[ Edit: I expanded this and turned it into an article at https://lcamtuf.substack.com/p/product-security-barking-up-the-wrong ]
The basics of infosec - such as meaningful asset inventories, privilege reduction and separation, or solid access control - are *not* actually basics. They're not something you start with and then are done with. They're unsolved problems in computer security. Companies mess this up not because they're careless and incompetent, but because we don't know how to do these things right.
Yes, it's easy on my Linux laptop. It's not easy when you have 10,000 employees. It only takes one person who, for the sake of expediency, puts a bootleg AWS instance on a corporate credit card and does some "prototyping" there. It only takes one person who does something creative with SSH tunnels to be able to "work from home". It only takes one person who installs a sketchy browser extension, or outright goes rogue.

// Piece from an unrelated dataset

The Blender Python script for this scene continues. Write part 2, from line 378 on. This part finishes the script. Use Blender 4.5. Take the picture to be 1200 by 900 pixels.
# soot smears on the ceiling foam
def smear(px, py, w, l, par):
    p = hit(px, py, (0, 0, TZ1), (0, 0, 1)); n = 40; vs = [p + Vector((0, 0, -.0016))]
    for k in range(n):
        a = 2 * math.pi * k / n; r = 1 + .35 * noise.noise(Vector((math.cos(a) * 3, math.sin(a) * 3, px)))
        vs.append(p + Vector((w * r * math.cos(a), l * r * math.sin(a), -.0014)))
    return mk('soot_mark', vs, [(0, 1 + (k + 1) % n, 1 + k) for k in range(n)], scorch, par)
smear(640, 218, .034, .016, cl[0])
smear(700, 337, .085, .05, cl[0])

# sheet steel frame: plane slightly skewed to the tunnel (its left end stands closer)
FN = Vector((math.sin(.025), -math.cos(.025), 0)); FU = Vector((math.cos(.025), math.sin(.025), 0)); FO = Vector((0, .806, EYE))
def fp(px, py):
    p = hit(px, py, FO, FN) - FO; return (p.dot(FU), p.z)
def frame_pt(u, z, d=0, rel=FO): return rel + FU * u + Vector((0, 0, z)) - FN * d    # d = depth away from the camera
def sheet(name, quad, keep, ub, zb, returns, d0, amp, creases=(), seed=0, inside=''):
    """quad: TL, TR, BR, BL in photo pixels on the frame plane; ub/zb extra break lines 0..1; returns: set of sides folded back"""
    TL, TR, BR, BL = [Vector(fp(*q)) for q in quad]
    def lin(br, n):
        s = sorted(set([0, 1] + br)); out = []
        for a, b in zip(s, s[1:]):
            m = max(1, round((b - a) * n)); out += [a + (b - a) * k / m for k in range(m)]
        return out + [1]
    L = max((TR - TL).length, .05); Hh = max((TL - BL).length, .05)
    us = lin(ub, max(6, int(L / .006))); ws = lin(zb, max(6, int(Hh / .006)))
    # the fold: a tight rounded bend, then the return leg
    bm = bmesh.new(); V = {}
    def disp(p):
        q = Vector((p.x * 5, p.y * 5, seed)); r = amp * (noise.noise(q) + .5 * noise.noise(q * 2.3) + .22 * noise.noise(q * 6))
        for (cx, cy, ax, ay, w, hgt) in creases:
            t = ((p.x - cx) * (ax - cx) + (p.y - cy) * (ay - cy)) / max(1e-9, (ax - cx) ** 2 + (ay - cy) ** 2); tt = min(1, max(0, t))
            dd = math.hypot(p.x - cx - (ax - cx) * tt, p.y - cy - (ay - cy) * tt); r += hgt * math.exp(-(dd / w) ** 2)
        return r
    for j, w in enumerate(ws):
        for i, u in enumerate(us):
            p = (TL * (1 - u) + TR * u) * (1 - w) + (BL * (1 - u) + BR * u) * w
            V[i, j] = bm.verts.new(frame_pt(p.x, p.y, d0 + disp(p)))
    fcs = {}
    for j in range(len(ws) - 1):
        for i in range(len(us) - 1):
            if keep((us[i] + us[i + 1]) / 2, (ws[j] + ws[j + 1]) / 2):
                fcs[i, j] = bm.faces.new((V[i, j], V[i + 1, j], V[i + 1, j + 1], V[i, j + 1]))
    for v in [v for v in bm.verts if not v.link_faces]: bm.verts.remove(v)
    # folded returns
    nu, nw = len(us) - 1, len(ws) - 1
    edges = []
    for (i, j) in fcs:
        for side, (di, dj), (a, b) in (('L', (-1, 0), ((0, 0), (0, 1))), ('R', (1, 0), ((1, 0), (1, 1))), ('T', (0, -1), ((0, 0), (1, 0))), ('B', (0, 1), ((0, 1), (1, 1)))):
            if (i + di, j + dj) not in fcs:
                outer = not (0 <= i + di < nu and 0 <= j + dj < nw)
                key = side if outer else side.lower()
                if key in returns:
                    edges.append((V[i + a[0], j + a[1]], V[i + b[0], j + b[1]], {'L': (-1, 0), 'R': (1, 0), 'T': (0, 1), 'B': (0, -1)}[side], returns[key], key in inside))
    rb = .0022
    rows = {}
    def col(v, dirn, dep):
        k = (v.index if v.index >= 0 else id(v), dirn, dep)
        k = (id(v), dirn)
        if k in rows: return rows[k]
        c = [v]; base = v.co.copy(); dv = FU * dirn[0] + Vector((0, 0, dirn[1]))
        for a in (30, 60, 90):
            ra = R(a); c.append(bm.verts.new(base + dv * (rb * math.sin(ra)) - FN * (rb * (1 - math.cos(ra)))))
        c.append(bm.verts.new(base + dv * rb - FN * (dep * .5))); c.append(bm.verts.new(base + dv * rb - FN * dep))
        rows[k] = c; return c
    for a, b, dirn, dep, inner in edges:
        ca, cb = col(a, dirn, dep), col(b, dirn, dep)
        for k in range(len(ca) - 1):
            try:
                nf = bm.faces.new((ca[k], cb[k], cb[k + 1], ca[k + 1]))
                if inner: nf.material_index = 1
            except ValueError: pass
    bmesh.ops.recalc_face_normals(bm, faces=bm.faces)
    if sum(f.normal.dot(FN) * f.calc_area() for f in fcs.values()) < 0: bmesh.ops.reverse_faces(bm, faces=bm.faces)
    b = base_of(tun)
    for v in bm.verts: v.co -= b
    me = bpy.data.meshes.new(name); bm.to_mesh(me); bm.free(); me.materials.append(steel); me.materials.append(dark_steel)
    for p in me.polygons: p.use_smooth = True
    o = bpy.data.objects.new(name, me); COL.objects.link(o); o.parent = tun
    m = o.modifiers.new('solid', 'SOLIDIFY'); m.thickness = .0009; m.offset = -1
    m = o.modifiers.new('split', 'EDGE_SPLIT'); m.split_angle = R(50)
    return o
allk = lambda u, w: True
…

At a scale, stuff like that happens *every day*, and even if your world-class tooling and education efforts get you to 95%, there's still that 5% that every organization is bound to miss. And 5% is enough. Heck, 1% is enough.
Yep, you try to lower that number, but it only gets you so far. The most successful security programs I've seen are not built around having perfect defenses. They're built around the assumption that you're gonna get compromised - and you need to detect it, respond to it, and contain it faster than the attackers can achieve their goals.